Deux salles, une même ambiance
Participer, dans une même journée, à ce plaisir incommensurable qu’est celui de faire la queue. Le faire dans deux contextes différents. Une première fois à la Sécurité sociale, la seconde fois à l’Opéra.
Constater deux foules bien distinctes.
Dans la première, beaucoup de personnes apparemment désemparées, blessées physiquement ou moralement. Elles cherchent au plus profond d’elles-mêmes à trouver la force d’argumenter une fois de plus face à une administration qui semble de marbre face à leurs préoccupations. Administration dont les agents sont en sous-effectifs chroniques mais qui, à leur corps défendant, tentent au maximum d’aiguiller ces personnes et de répondre à leurs questions.
Dans la seconde, l’ambiance est plus joyeuse. Les habits de gala sont de sorties, les sourires s’affichent haut, les rires résonnent. Il y règne une certaine excitation.
Pourtant, alors que tout semble séparer ces deux mondes, on retrouve le même comportement bassement humain.
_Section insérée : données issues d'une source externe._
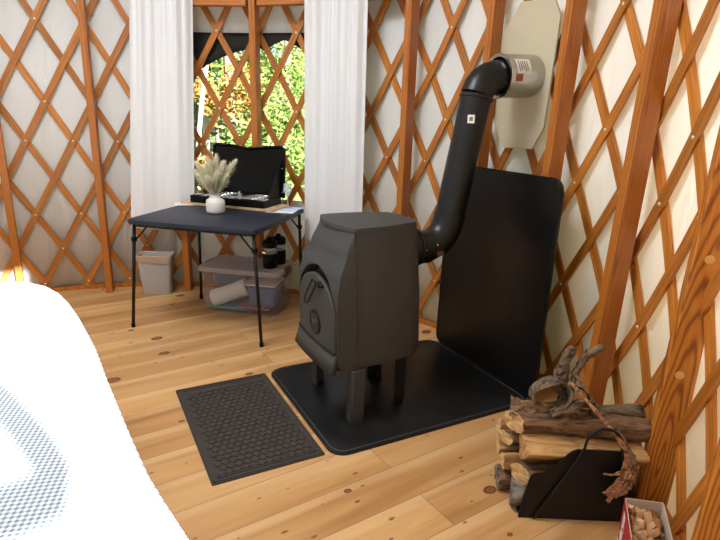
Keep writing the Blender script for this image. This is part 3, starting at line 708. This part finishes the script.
# vase and pampas
vs_ = bobj('vase', lathe([(.050, 0), (.064, .004), (.070, .02), (.071, .075), (.066, .098), (.048, .112), (.040, .120), (.040, .138), (.044, .144), (.036, .144), (.033, .12), (.05, .1), (.055, .02), (.02, .012)], 32), 'ceramic', smooth=60)
on_table(vs_, -.050, .0, TH+.0005); vs_.scale = (.94, .94, .94); tag(vs_, 'small white ceramic bottle vase holding dried pampas grass on the table', 'vase')
VC = tp_(-.050, .0, TH); rnd = random.Random(5)
view = Vector((.88, -.46, 0)); dep = Vector((.44, .86, 0))
plumes = [(-.115, .30, .02), (-.085, .345, -.03), (-.055, .32, .04), (-.032, .385, 0), (-.008, .36, -.04), (.012, .405, .02), (.035, .345, .05), (.06, .36, -.02), (.085, .335, .03), (.118, .372, 0), (-.07, .27, -.06), (.03, .29, -.07), (.075, .27, -.05), (-.02, .26, -.08)]
for i, (sx_, hh, dd) in enumerate(plumes):
    base = VC + Vector((rnd.uniform(-.016, .016), rnd.uniform(-.016, .016), .06)); tip = VC + view*sx_*1.2 + dep*dd + Vector((0, 0, hh*.95))
    ctrl = VC + view*sx_*.25 + dep*dd*.25 + Vector((0, 0, hh*.55))
    cur = [base*(1-t)**2 + ctrl*2*t*(1-t) + tip*t*t for t in [k/14 for k in range(15)]]
    sm = bobj('pampas_stem', tube([c-VC for c in cur], [.002]*10+[.0014]*5, 5), 'plume2', smooth=True); sm.location = VC
    tag(sm, 'dried cream pampas grass stem with feathery plume in the white vase', 'dried grass', 'dried pampas stems in the vase')
    bm = bmesh.new()
    for q in range(620):
        t = rnd.uniform(.46, 1); k = min(13, int(t*14)); f = t*14-k; p = cur[k].lerp(cur[k+1], f) if k < 14 else cur[14]
        d = (cur[min(14, k+1)]-cur[k]).normalized(); w = .036*math.sin(min(1, (1.03-t)/.5)*PI*.8)+.004
        a = rnd.uniform(0, 2*PI); o1 = d.orthogonal().normalized(); o2 = d.cross(o1); out = (o1*math.cos(a)+o2*math.sin(a))
        e = p + out*w*rnd.uniform(.6, 1.3) + d*rnd.uniform(.02, .05); sd = d.cross(out)*.0032
        v = [bm.verts.new(x-VC) for x in (p-sd, p+sd, e)]; bm.faces.new(v)
    bobj('plume', bm, 'plume' if i % 4 else 'plume2', sm)
# wine glass at the far right corner, small tumbler behind the vase
gl = bobj('wine_glass', lathe([(.034, 0), (.034, .002), (.008, .006), (.0045, .02), (.0045, .085), (.014, .095), (.030, .115), (.034, .14), (.029, .185), (.0275, .185), (.032, .14), (.028, .117), (.004, .098), (.002, .09)], 24), 'glass', smooth=60)
on_table(gl, .345, .375, TH+.006); tag(gl, 'clear stemmed wine glass at the far right corner of the table', 'glass')
tb2 = bobj('tumbler', lathe([(.02, 0), (.026, .002), (.030, .075), (.028, .075), (.024, .006), (.005, .006)], 20), 'glass', smooth=60); on_table(tb2, -.085, .135, TH+.0005); tag(tb2, 'small clear glass tumbler behind the white vase, in front of the camp stove', 'glass')

# ------------------------------------------------------------------ bin
bn = empty('waste_bin', 'small grey plastic waste bin with brown liner beside the left table leg', 'bin', (.533, 4.665, 0), R(69-90))
def tub(w0, d0, w1, d1, h, r, th):
    bm = bmesh.new(); L = []
    for w, d, z in ((w0, d0, 0), (w0+.006, d0+.006, .01), (w1, d1, h), (w1-2*th, d1-2*th, h), (w0-2*th, d0-2*th, .01+th)):
        L.append([bm.verts.new((x, y, z)) for x, y in rrect(w, d, r, 5)])
    for a, b in zip(L, L[1:]):
        for i in range(len(a)): bm.faces.new((a[i], a[(i+1)%len(a)], b[(i+1)%len(a)], b[i]))
    bm.faces.new(L[0][::-1]); bm.faces.new(L[-1]); return bm
bobj('body', tub(.225, .10, .275, .15, .335, .03, .004), 'binp', bn, smooth=50)
bm = bmesh.new(); rp = rrect(.286, .162, .032, 6); n = len(rp); rr = random.Random(3); jit = [rr.uniform(-.02, .012) for _ in range(n)]; jit2 = [rr.uniform(-.004, .006) for _ in range(n)]
def ringz(k, z, j=0): return [bm.verts.new((x*k, y*k, z+jit[i]*j)) for i, (x, y) in enumerate(rp)]
L = [ringz(.965, .285, .8), ringz(.99, .305, .5), ringz(1.01, .335, .2), ringz(1.0, .345, .25), ringz(.955, .34, .2), ringz(.80, .26), ringz(.55, .06)]
for a, b in zip(L, L[1:]):
    for i in range(n): bm.faces.new((a[i], a[(i+1)%n], b[(i+1)%n], b[i]))
bm.faces.new(L[-1]); bobj('liner', bm, 'liner', bn, smooth=True)

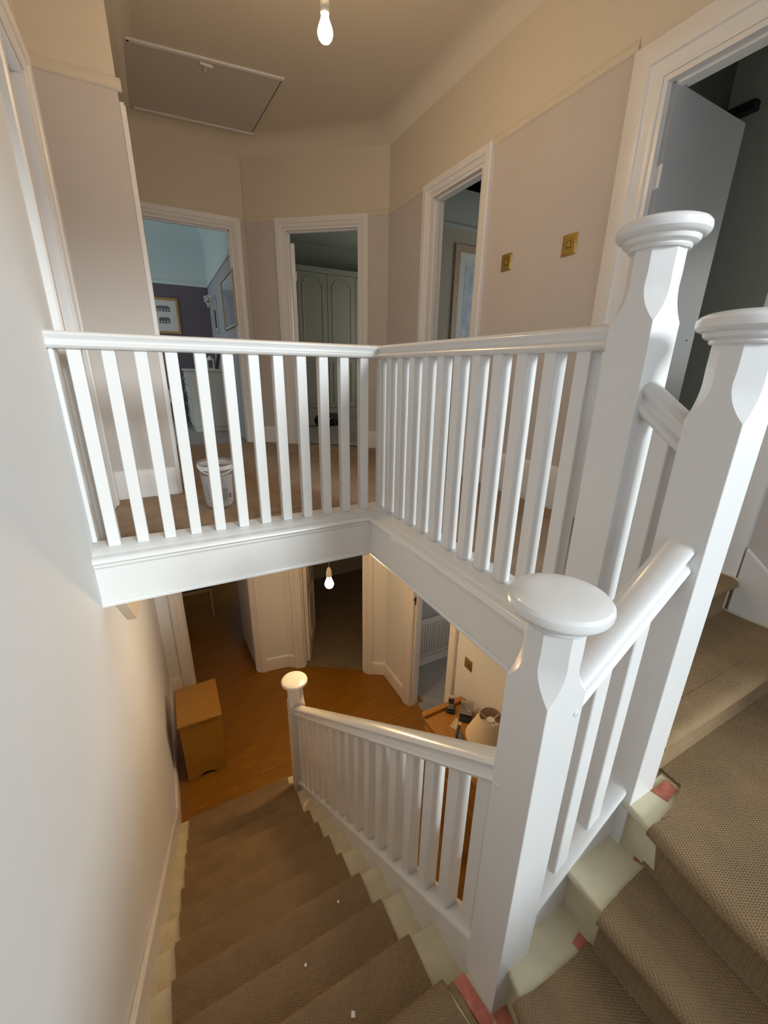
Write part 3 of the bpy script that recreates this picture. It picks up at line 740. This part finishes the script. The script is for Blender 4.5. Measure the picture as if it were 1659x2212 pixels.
# ------------------------------------------------------------------ hall below
LFA, LFB = (1.285, 2.225), (-.02, 2.405)      # far wall, room on left
uF, LF = unit(LFA, LFB)
oF = (LF*(1.285-.945)/1.305, LF*(1.285-.215)/1.305, ZF-.03, ZF+2.02)
wall('wall_lower_far', LFA, LFB, ZF-.1, ZU, .10, [oF], None, mats=[WELLW])
LGA, LGB = (2.285, 1.555), (1.285, 2.225)     # angled wall
uG, LG = unit(LGA, LGB)
oG = (.245, 1.015, ZF-.03, ZF+2.02)
wall('wall_lower_angled', LGA, LGB, ZF-.1, ZU, .10, [oG], None, mats=[WELLW])
LRA, LRB = (2.285, -1.19), (2.285, 1.555)     # right wall
oR = (.375+1.19, 1.015+1.19, ZF-.03, ZF+2.02)
wall('wall_lower_right', LRA, LRB, ZF-.1, ZU, .10, [oR], None, mats=[WELLW])
architrave('trim_17', LFA, LFB, oF, .10, scale=1.1); architrave('trim_18', LGA, LGB, oG, .10, scale=1.1); architrave('trim_19', LRA, LRB, oR, .10, scale=1.1)
skirting('baseboard_lower_far', LFA, LFB, 0, oF[0]-.09, ZF, .17, mit=(.27, 0)); skirting('baseboard_lower_far_left', LFA, LFB, oF[1]+.09, LF, ZF, .17)
skirting('baseboard_lower_angled', LGA, LGB, 0, oG[0]-.09, ZF, .17, mit=(.30, 0)); skirting('baseboard_lower_angled_far', LGA, LGB, oG[1]+.09, LG, ZF, .17, mit=(0, -.27))
skirting('baseboard_lower_right', LRA, LRB, oR[1]+.09, 1.555+1.19, ZF, .17, mit=(0, -.30)); skirting('baseboard_lower_right_near', LRA, LRB, 0, oR[0]-.09, ZF, .17)
skirting('baseboard_lower_left', (0, 2.40), (0, .70), 0, 1.70, ZF, .17)
# timber floor: planks are pieces of the floor
mb = MB(); mb.box(-1.6, 2.56, YB-.1, 5.2, ZF-.06, ZF-.010); floor = struct(mb.build('floor', UNDERLAY))
pl = {}
def plank_end(y):      # right-hand limit of the floor: right wall, then the angled wall, then the far room
    if y <= 1.52: return 2.386
    if y <= 1.60: return 2.31
    if y <= 2.27: return 2.31-(y-1.60)*(1.0/.67)
    return 1.31
for r in range(37):
    y0 = -1.75+.19*r; y1 = y0+.188
    x = -1.6-random.uniform(0, 1.0)
    while x < 2.6:
        x0 = max(x, -1.6); xe0 = min(x+1.248, plank_end(y0)); xe1 = min(x+1.248, plank_end(y1))
        if max(xe0, xe1)-x0 > .06:
            xe0 = max(xe0, x0+.002); xe1 = max(xe1, x0+.002)
            key = (round(xe0-x0, 3), round(xe1-x0, 3))
            if key not in pl:
                mb = MB(); mb.prism_z([(0,0),(key[0],0),(key[1],.188),(0,.188)], 0, .010); pl[key] = mb.build('plank', PLANK, floor); o = pl[key]
            else: o = dup(pl[key], floor)
            o.location = (x0, y0, ZF-.010)
        x += 1.25
# rooms off the hall
mb = MB(); mb.prism_z([(1.35,2.22),(2.30,1.58),(3.4,1.58),(3.4,4.2),(1.35,4.2)], ZF-.03, ZF+.001); struct(mb.build('floor_lower_angled_room', DARKCARPET))
mb = MB(); mb.box(1.32,1.40,2.30,4.3,ZF-.1,ZU); mb.box(3.4,3.48,1.58,4.3,ZF-.1,ZU); mb.box(1.32,3.48,4.2,4.3,ZF-.1,ZU); struct(mb.build('wall_lower_angled_room', LOWROOM))
mb = MB(); mb.box(2.385,4.2,-1.0,1.50,ZF-.03,ZF+.001); struct(mb.build('floor_lower_right_room', GREYCARPET))
mb = MB(); mb.box(2.385,4.26,1.50,1.57,ZF-.1,ZU); mb.box(4.2,4.26,-1.0,1.5,ZF-.1,ZU); mb.box(2.385,4.26,-1.06,-1.0,ZF-.1,ZU); struct(mb.build('wall_lower_right_room', LOWROOM))
mb = MB(); mb.box(2.39,4.2,1.48,1.50,ZF+.001,ZF+.13); struct(mb.build('baseboard_lower_right_room', TRIMW, bevel=.004))
mb = MB(); mb.box(2.385,2.46,.98,1.5,ZF,ZF+.005); struct(mb.build('trim_20', PLANK))
mb = MB(); mb.box(-1.66,-1.6,2.3,5.3,ZF-.1,ZU); mb.box(-1.66,1.36,5.2,5.3,ZF-.1,ZU); struct(mb.build('wall_lower_far_room', LOWROOM))
mb = MB(); mb.box(-1.66,-.14,2.36,2.44,ZF-.1,ZU); struct(mb.build('wall_lower_far_room_near', LOWROOM))
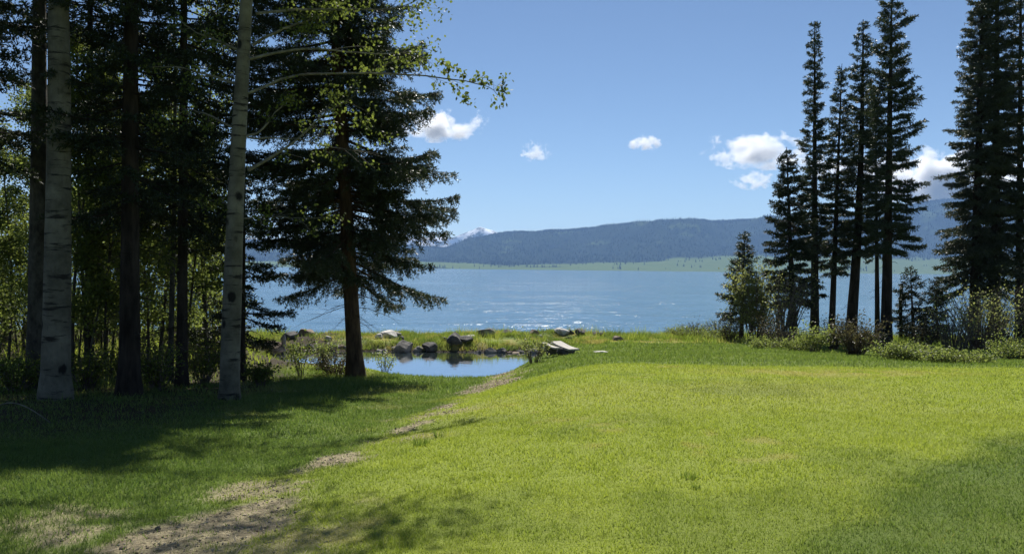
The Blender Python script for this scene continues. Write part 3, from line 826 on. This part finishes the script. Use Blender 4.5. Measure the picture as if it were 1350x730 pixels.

À l'Opéra comme à la Sécu, on retrouve les petites mesquineries, les chamailleries, les chouinades de « j’étais là avant », de « Monsieur, il m’est passé devant ». On constate également les coups d’œil de plus en plus répétés à son poignet pour constater la stagnation. On croise l’incompréhension dans les yeux lorsqu’une personne, pleine d’assurance, double la moitié de la file pour retrouver une connaissance ou arguer aux agents que son cas est plus important, plus urgent.
Et très souvent, dans tout ce capharnaüm, s'élève une voix qui annonce que tout le monde va passer, qu'il ne sert à rien de pousser derrière. Cette personne est, sans nul doute, la pire de toutes. Avec un sourire qui se veut bienveillant, elle souhaite se hisser au-dessus de la mêlée. Montrer que les précipitations du bas peuple ne l'intéresse guère. Affirmer haut et fort qu'elle est plus sage que tous ses coqueutards.
Mais qu'elle nous laisse tous passer dans ce cas. Si cela ne lui fait rien d'attendre, qu'elle attende.